◆ Task requirements ◆
Set down the material exactly as given, please, from its first line through the line that includes "PI = math.pi".

## start Dataset entries

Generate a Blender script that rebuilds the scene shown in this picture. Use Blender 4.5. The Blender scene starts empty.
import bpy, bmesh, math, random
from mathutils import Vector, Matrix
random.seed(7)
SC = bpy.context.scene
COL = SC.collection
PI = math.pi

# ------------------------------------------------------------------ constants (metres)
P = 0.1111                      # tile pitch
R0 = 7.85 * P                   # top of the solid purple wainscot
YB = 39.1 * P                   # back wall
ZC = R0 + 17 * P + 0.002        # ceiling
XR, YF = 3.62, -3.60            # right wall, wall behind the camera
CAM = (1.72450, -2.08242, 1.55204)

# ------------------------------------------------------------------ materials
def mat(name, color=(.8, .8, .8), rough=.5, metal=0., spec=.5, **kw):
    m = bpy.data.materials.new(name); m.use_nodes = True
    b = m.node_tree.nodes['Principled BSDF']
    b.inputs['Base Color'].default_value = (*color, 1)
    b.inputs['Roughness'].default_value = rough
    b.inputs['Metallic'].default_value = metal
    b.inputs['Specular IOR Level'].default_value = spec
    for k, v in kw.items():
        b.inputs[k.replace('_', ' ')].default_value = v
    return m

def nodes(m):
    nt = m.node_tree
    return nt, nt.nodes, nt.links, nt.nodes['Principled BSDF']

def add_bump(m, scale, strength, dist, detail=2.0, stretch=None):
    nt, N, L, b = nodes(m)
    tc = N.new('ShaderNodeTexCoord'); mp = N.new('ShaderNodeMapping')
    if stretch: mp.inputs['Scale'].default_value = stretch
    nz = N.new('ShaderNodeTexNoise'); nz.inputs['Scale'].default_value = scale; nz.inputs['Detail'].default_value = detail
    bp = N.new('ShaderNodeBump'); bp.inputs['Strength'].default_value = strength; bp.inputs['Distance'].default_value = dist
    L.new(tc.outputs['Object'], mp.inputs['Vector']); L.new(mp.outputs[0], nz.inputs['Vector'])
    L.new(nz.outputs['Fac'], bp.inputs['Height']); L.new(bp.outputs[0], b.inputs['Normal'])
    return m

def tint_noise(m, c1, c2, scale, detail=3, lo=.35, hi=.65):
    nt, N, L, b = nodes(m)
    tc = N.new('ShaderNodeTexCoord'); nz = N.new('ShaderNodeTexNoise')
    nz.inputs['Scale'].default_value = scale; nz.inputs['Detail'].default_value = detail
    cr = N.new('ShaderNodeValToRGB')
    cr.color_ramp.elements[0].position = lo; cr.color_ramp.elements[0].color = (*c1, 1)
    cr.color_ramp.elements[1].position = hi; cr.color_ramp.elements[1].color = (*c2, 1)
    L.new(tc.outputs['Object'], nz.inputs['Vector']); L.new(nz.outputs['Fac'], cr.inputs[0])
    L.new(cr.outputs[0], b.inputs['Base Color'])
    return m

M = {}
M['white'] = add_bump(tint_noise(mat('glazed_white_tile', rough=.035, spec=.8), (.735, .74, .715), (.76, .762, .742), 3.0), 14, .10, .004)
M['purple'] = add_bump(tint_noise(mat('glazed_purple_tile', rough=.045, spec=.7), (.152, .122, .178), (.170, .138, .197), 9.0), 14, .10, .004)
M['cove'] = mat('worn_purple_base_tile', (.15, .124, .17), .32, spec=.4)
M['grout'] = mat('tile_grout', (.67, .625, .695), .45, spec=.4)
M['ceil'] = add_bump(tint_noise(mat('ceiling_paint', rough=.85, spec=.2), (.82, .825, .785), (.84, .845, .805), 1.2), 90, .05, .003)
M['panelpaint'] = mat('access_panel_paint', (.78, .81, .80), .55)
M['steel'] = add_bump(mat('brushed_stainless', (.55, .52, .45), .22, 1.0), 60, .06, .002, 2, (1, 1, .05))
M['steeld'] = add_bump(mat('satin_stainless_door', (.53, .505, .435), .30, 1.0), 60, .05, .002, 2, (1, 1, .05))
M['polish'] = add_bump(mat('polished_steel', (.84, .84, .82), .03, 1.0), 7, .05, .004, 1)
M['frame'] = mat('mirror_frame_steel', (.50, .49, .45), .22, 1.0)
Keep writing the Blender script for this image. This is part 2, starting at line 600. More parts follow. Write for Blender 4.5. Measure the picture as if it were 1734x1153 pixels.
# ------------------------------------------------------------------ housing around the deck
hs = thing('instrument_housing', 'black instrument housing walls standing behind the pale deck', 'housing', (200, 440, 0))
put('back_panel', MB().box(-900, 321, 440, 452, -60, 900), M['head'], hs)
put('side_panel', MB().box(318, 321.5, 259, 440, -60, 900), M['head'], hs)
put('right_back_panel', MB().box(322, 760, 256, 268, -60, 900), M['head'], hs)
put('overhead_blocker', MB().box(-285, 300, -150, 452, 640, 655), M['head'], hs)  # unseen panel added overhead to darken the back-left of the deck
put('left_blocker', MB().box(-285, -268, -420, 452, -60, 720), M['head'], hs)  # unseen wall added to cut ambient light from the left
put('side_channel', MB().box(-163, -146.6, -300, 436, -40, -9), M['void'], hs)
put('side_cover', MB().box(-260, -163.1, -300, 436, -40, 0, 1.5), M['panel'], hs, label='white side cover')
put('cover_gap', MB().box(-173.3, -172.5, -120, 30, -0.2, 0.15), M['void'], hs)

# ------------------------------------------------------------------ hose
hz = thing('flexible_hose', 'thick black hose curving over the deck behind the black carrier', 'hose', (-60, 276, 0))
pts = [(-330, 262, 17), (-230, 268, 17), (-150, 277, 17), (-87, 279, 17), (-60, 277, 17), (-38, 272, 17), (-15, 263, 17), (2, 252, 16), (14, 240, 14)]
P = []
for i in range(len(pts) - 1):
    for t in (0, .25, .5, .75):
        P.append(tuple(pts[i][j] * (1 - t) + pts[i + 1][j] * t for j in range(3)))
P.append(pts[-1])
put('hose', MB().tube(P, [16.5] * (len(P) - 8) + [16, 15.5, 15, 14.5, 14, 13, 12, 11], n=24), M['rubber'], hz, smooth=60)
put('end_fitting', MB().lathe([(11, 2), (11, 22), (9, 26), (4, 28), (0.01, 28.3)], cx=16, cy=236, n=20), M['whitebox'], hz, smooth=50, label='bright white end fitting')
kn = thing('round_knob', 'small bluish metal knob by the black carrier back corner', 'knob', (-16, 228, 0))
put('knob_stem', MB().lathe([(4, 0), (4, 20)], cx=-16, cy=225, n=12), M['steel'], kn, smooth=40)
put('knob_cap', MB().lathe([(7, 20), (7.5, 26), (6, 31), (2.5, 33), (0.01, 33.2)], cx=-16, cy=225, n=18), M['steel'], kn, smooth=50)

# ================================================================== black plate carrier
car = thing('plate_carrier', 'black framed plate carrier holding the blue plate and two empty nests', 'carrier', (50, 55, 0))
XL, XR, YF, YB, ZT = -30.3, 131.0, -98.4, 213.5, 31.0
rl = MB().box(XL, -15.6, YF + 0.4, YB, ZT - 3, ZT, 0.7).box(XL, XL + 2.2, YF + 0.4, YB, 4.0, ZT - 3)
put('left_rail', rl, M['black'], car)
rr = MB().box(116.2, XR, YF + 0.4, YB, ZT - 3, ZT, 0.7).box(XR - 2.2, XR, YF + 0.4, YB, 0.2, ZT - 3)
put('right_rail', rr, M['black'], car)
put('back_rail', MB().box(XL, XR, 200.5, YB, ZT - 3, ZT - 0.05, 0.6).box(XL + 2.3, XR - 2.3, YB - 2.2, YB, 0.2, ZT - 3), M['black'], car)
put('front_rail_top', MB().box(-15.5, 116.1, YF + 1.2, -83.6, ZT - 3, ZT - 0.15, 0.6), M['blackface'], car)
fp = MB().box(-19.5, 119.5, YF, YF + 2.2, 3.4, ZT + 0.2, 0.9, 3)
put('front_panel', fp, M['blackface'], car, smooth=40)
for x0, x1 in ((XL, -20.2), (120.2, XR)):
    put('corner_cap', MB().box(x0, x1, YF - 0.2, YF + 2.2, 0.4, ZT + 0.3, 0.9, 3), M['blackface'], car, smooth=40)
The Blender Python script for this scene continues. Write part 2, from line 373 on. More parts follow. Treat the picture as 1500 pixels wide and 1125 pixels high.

## end Dataset entries

◆ The solution ◆
Generate a Blender script that rebuilds the scene shown in this picture. Use Blender 4.5. The Blender scene starts empty.
import bpy, bmesh, math, random
from mathutils import Vector, Matrix
random.seed(7)
SC = bpy.context.scene
COL = SC.collection
PI = math.pi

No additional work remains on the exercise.